In order to achieve Frustum Culling, there is a need to first divide the 3d space in our scene into partitions. For our engine, we are using an in-house dynamic octree(an octree that reallocates nodes for objects moving in the scene every frame) to achieve such a spatial partitioning.
The way a game object gets processed for frustum culling in this engine is represented as steps below:
When the rendering component is added to an entity, it calculates an axis-aligned bounding for that entity by finding the 8 extreme corners of the mesh by going through each vertex.
The octree multiplies each corner of this bounding box with the entity's transformation matrix and calculates a new axis-aligned bounding box to assign a new node.
The octree checks if the new bounding box is bound by a node and if it does then it checks for its child nodes as well. If none of the child nodes are able to contain the bounding box or if the parent node is a leaf node already then the entity is assigned the parent node. In order to avoid traversing the octree later to find the node the entity belongs to, the entity is assigned an octree ID which keeps track of the node, it belongs to.
In the update loop, the Octree does the following tasks:
Gets the view matrix for the current frame and recalculates the viewing space plane equations.

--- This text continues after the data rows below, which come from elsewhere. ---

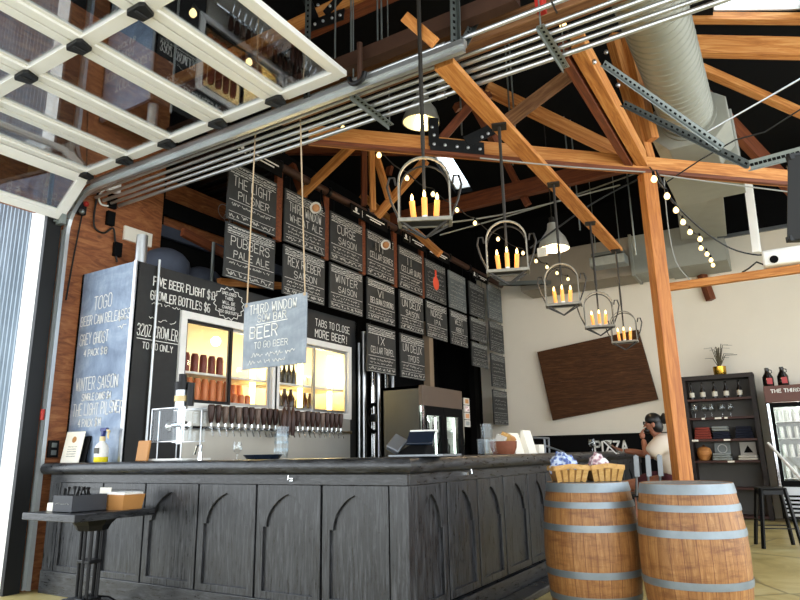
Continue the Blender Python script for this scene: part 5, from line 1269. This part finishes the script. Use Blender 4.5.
for i, px in enumerate((769, 784)):
    q = V((un(px, 386, 'y', 12.0).x, 12.0, gz + .002)); t = thing('growler_bottle', '%s dark growler with red label on top of the drinks fridge' % ('left' if i == 0 else 'right'), 'bottle', q, .4, 'growlers on the drinks fridge')
    B().lathe([(.075, 0), (.08, .01), (.08, .16), (.035, .24), (.03, .28), (.034, .29), (.03, .31)], (0, 0, 0), 18).build('body', 'bottle', t, world=False)
    B().tube([(.03, 0, .28), (.07, 0, .27), (.07, 0, .23), (.045, 0, .22)], .009, 6).build('handle', 'bottle', t, world=False); B().cbox((-.01, -.077, .09), (.08, .012, .10)).build('label', 'redlabel', t, world=False, smooth=False)
# reclining white bar of a chair or stand
a = un(768, 443, 'y', 10.5); c = un(803, 481, 'y', 9.9); c = a + (c - a) * ((a.z - .02) / (a.z - c.z))
o = B().cyl(a, c, .02, seg=8).build('metal_bar', 'white'); tag(o, 'slanting white metal bar in front of the drinks fridge', 'bar')

# stool
st = un(772, 548, 'z', 0); st = V((-.37, 9.0, 0))
t = thing('metal_stool', 'black backless metal stool standing on the open floor at right', 'stool', st, .25)
B().box(-.145, .145, -.145, .145, .645, .67).build('seat', 'blackmetal', t, world=False, smooth=False, bevel=.012)
for sx in (-1, 1):
    for sy in (-1, 1): B().bar((sx*.125, sy*.125, .65), (sx*.20, sy*.20, 0), .035, .03, up=(sx, sy, 0)).build('leg', 'blackmetal', t, world=False, smooth=False)
k = .175
B().bar((-k, -k, .22), (k, -k, .22), .02, .012).bar((-k, k, .22), (k, k, .22), .02, .012).bar((-k, -k, .30), (-k, k, .30), .02, .012).bar((k, -k, .30), (k, k, .30), .02, .012).build('stretcher', 'blackmetal', t, world=False, smooth=False)
B().box(-.13, .13, -.13, .13, .59, .64).build('apron', 'blackmetal', t, world=False, smooth=False)

# bar chairs
def bar_chair():
    t = thing('bar_chair', 'x', 'chair', (0, 0, 0), 0, 'grey slatted bar chairs')
    B().box(-.19, .19, -.19, .19, .65, .685).build('seat', 'blackmetal', t, world=False, bevel=.02)
    for sx in (-1, 1):
        for sy in (-1, 1): B().bar((sx*.16, sy*.16, .66), (sx*.22, sy*.22, 0), .03, .03, up=(sx, sy, 0)).build('leg', 'blackmetal', t, world=False, smooth=False)
    for y in (-.13, 0, .13): B().tube([(.18, y, .67), (.215, y, .85), (.235, y, 1.0), (.24, y, 1.08)], .012, 8).bar((.235, y, .86), (.25, y, 1.07), .055, .008, up=(1, 0, 0)).build('back_slat', 'greymetal', t, world=False, smooth=False)
    B().bar((-.2, -.2, .25), (.2, -.2, .25), .02, .02).bar((-.2, .2, .25), (.2, .2, .25), .02, .02).bar((-.2, -.2, .3), (-.2, .2, .3), .02, .02).build('foot_ring', 'blackmetal', t, world=False, smooth=False)
    return t
c1 = bar_chair(); c1.location = (-1.52, 7.35, 0); c1.rotation_euler = (0, 0, -.9); c1['label'] = 'empty grey slat-backed bar chair in front of the seated person'
c2 = dup(c1, (-1.42, 8.2, 0), 0, 'grey slat-backed bar chair under the seated person')

# ================================================================ PERSON at the bar
def skin_mesh(name, joints, edges, mat, parent, sub=2, root=0):
    me = bpy.data.meshes.new(name); me.from_pydata([j[0] for j in joints], edges, []); o = bpy.data.objects.new(name, me); COL.objects.link(o)
    o.modifiers.new('skin', 'SKIN'); s_ = o.modifiers.new('sub', 'SUBSURF'); s_.levels = sub; s_.render_levels = sub
    for i, j in enumerate(joints):
        sv = me.skin_vertices[0].data[i]; r = j[1]; sv.radius = r if isinstance(r, tuple) else (r, r); sv.use_root = (i == root)
    bpy.context.view_layer.update()
    dg = bpy.context.evaluated_depsgraph_get(); m2 = bpy.data.meshes.new_from_object(o.evaluated_get(dg)); m2.name = name
    bpy.data.objects.remove(o); bpy.data.meshes.remove(me)
    m2.materials.clear(); m2.materials.append(MAT[mat]); m2.shade_smooth()
    o = bpy.data.objects.new(name, m2); COL.objects.link(o)
    if parent: o.parent = parent
    return o
PB = V((-1.34, 8.2, -.05))
pe = thing('person', 'person in beige t-shirt with a dark hair bun reading a tablet at the bar', 'person', PB)
J = [((.06, 0, .80), (.15, .12)), ((.06, 0, .93), (.135, .115)), ((.03, 0, 1.10), (.15, .115)), ((-.03, 0, 1.24), (.15, .11)), ((-.07, 0, 1.315), .065), ((-.10, 0, 1.365), .052), ((-.135, 0, 1.41), .06), ((-.145, 0, 1.465), .088), ((-.13, 0, 1.53), .075),
     # left arm (far, +y) then right arm (near, -y)
     ((-.04, .17, 1.27), .062), ((-.20, .22, 1.10), .048), ((-.40, .16, 1.155), .040), ((-.52, .12, 1.17), .030),
     ((-.04, -.17, 1.27), .062), ((-.17, -.22, 1.12), .050), ((-.20, -.19, 1.145), .042), ((-.235, -.09, 1.30), .030),
     ((-.02, .10, .80), .095), ((-.30, .13, .79), .078), ((-.50, .13, .78), .065), ((-.47, .13, .45), .050), ((-.50, .13, .30), .040), ((-.60, .13, .27), .035),
     ((-.02, -.10, .80), .095), ((-.30, -.13, .79), .078), ((-.50, -.13, .78), .065), ((-.47, -.13, .45), .050), ((-.50, -.13, .30), .040), ((-.60, -.13, .27), .035)]
E_ = [(0,1),(1,2),(2,3),(3,4),(4,5),(5,6),(6,7),(7,8),(3,9),(9,10),(10,11),(11,12),(3,13),(13,14),(14,15),(15,16),(0,17),(17,18),(18,19),(19,20),(20,21),(21,22),(0,23),(23,24),(24,25),(25,26),(26,27),(27,28)]
body = skin_mesh('body', J, E_, 'skin', pe)
# hands: palm plus five fingers each
def hand(palm, d, nrm, curl, side):
    palm, d, nrm = V(palm), V(d).normalized(), V(nrm).normalized(); s_ = d.cross(nrm).normalized() * side
    js = [(palm - d*.045, .026), (palm, (.036, .017)), (palm + d*.03, (.036, .015))]; es = [(0, 1), (1, 2)]
    for k, (off, ln) in enumerate(((-.030, .062), (-.010, .072), (.010, .068), (.029, .052))):
        i = len(js); b0 = palm + d*.035 + s_*off; m1 = b0 + d*ln*.5 - nrm*curl*.3*ln; m2 = m1 + d*ln*.3 - nrm*curl*ln*.6
        js += [(b0, .0095), (m1, .0085), (m2, .0075)]; es += [(2, i), (i, i+1), (i+1, i+2)]
    i = len(js); t0 = palm - d*.01 - s_*.038; js += [(t0, .011), (t0 + d*.03 - s_*.018 - nrm*.012*curl, .010), (t0 + d*.055 - s_*.014 - nrm*.03*curl, .009)]; es += [(1, i), (i, i+1), (i+1, i+2)]
    return skin_mesh('hand', js, es, 'skin', pe, 1)
hand((-.565, .11, 1.185), (-1, -.1, .25), (0, .1, 1), -.6, 1)
hand((-.25, -.05, 1.345), (-.1, .35, .9), (-.9, -.2, .1), .9, 1)
# face
PF = PB + V((.016, 0, 0))
B().add([PF + V(v) for v in ((-.228, -.014, 1.45), (-.228, .014, 1.45), (-.262, 0, 1.438), (-.226, 0, 1.49))], [(0,1,2),(0,2,3),(1,3,2),(0,3,1)]).build('nose', 'skin', pe)
for sy in (-1, 1):
    e = B().sph(PF + V((-.218, sy*.033, 1.487)), .012, 10, 6).build('eye', 'white', pe); B().sph(PF + V((-.228, sy*.033, 1.487)), .006, 8, 5).build('pupil', 'black', e)
    B().sph(PF + V((-.125, sy*.088, 1.465)), .03, 10, 8, (.7, .35, 1.1)).build('ear', 'skin', pe)
B().tube([PF + V((-.226, -.025, 1.412)), PF + V((-.238, 0, 1.415)), PF + V((-.226, .025, 1.412))], .006, 6).build('mouth', 'shorts', pe)
b = B()
for sy in (-1, 1): b.tube([PF + V((-.238, sy*.035 + .024*math.cos(a), 1.487 + .02*math.sin(a))) for a in [k*PI/6 for k in range(12)]], .004, 6, True).tube([PF + V((-.235, sy*.06, 1.49)), PF + V((-.12, sy*.095, 1.49))], .004, 6)
b.tube([PF + V((-.24, -.011, 1.487)), PF + V((-.24, .011, 1.487))], .004, 6).build('glasses', 'black', pe)
b = B().sph(PB + V((-.108, 0, 1.522)), .102, 20, 14, (1.02, .95, .85), R3(0, .35, 0))
b.sph(PB + V((-.075, 0, 1.46)), .085, 16, 10, (.8, 1.05, 1.2)); hair = b.build('hair', 'hair', pe)
bun = B().sph((0, 0, 0), .062, 16, 12)
for v in bun.v: v *= 1 + .12*math.sin(v.x*70 + v.z*50)
bun.v = [v + PB + V((.02, 0, 1.535)) for v in bun.v]; bun.build('hair_bun', 'hair', pe)
B().sph(PB + V((-.195, 0, 1.402)), .052, 14, 10, (.85, 1.15, .8)).build('beard', 'hair', pe)
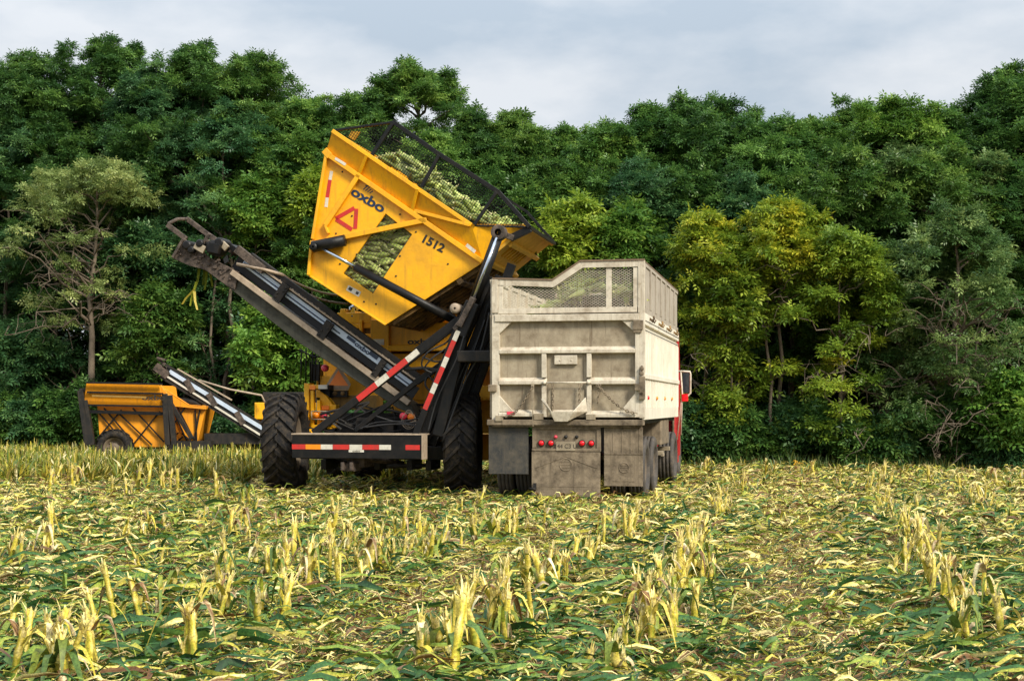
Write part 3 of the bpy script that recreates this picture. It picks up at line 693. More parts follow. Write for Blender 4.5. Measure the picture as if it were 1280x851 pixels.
b.box(HW - .07, HW + .035, .06, LEN, ZE + .001, ZE + .02)
b.build('cap_strip', M['wood_cap'], rx)
poly = [(xc(98), zc(193)), (xc(522), zc(193)), (xc(522), zc(68)), (xc(352), zc(68)), (x2 + .02, zc(128)), (xc(98), zc(120))]
b = MB(); wires(b, poly, .005, (R(32), R(148)), .036, .0062); b.build('expanded_mesh', M['alu_light'], rx)
# tailgate
b = MB(); b.box(xc(88), xc(528), .03, .07, zc(545), zc(214)); tg = b.build('tailgate', M['alu'], T)
b = MB()
zb(b, 66, 90, 213, 560, -.05, .07); zb(b, 527, 541, 238, 545, -.05, .06); zb(b, 76, 541, 214, 236, -.07, .05)
b.plate([(xc(90), zc(236)), (xc(90), zc(275)), (xc(130), zc(236))], -.045, .03); b.plate([(xc(527), zc(236)), (xc(483), zc(236)), (xc(527), zc(275))], -.045, .03)
b.plate([(xc(86), zc(470)), (xc(86), zc(528)), (xc(136), zc(528)), (xc(98), zc(485))], -.045, .03); b.plate([(xc(527), zc(470)), (xc(527), zc(530)), (xc(478), zc(530))], -.045, .03)
def ledge(X0, X1, Y0, Y1):                                     # a rib with a sloping top face
    xa, xb = xc(X0), xc(X1); za, zb_ = zc(Y0), zc(Y1); h = (za - zb_) * .45
    v = [(xa, .03, za), (xb, .03, za), (xa, -.06, za - h), (xb, -.06, za - h), (xa, -.06, zb_ + .01), (xb, -.06, zb_ + .01), (xa, .03, zb_), (xb, .03, zb_)]
    b.add(v, [(0, 2, 3, 1), (2, 4, 5, 3), (4, 6, 7, 5), (0, 6, 4, 2), (1, 3, 5, 7)])
ledge(90, 527, 318, 341); ledge(88, 242, 417, 441); ledge(372, 527, 417, 441); ledge(88, 232, 522, 545); ledge(368, 530, 524, 547)
zb(b, 226, 241, 341, 417, -.055, .03); zb(b, 226, 241, 441, 545, -.05, .03); zb(b, 371, 386, 341, 417, -.055, .03); zb(b, 371, 386, 441, 545, -.05, .03)
b.build('gate_frame', M['alu_light'], tg, .006)
b = MB(); zb(b, 242, 370, 343, 545, .012, .03); b.build('gate_recess', M['alu'], tg)
b = MB(); zb(b, 267, 340, 346, 375, -.045, .012)
for X in (285, 322): b.lathe([(-.01, .001), (-.01, .012), (0, .015)], (xc(X), -.045, zc(362)), 'y', 8)
b.build('hood_box', M['alu_light'], tg, .01)
b = MB(); zb(b, 258, 362, 455, 530, -.012, .012); b.build('chute_door', M['alu'], tg, .005)
# folded chute: a scoop of three plates hung under the door
c5 = lambda X, Y, y: (TF.p(610 + X / 6.4, 470, 0).x, y, 1.6 + (506 - (430 + Y / 6.4)) / 75.5)
b = MB()
def quad3(a_, b_, c_, d_, t=.012):
    v = [Vector(p) for p in (a_, b_, c_, d_)]; n = (v[1] - v[0]).cross(v[3] - v[0]).normalized() * t
    v += [p + n for p in v]; b.add(v, [(0, 1, 2, 3), (7, 6, 5, 4), (0, 4, 5, 1), (1, 5, 6, 2), (2, 6, 7, 3), (3, 7, 4, 0)])
quad3(c5(428, 440, -.06), c5(452, 436, -.08), c5(528, 540, -.24), c5(551, 612, -.22)); quad3(c5(522, 540, -.245), c5(702, 540, -.245), c5(655, 617, -.215), c5(549, 617, -.215))
quad3(c5(702, 542, -.24), c5(788, 430, -.07), c5(800, 538, -.06), c5(656, 614, -.21)); quad3(c5(530, 525, -.03), c5(700, 525, -.03), c5(702, 548, -.24), c5(524, 548, -.24))
b.build_each('chute_apron', M['alu_light'], tg)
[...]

Receives a list of entities with updated positions from the scene graph and reallocates their nodes similarly.
Checks if the objects lie in the view space by doing a simple sphere intersection test with all 6 planes.
Culls objects based on the results of the intersection tests.
Potential Future Improvements:
Add functionality to cache unused nodes into a list/array and use them as new nodes where needed. This should allow for a lot of memory savings.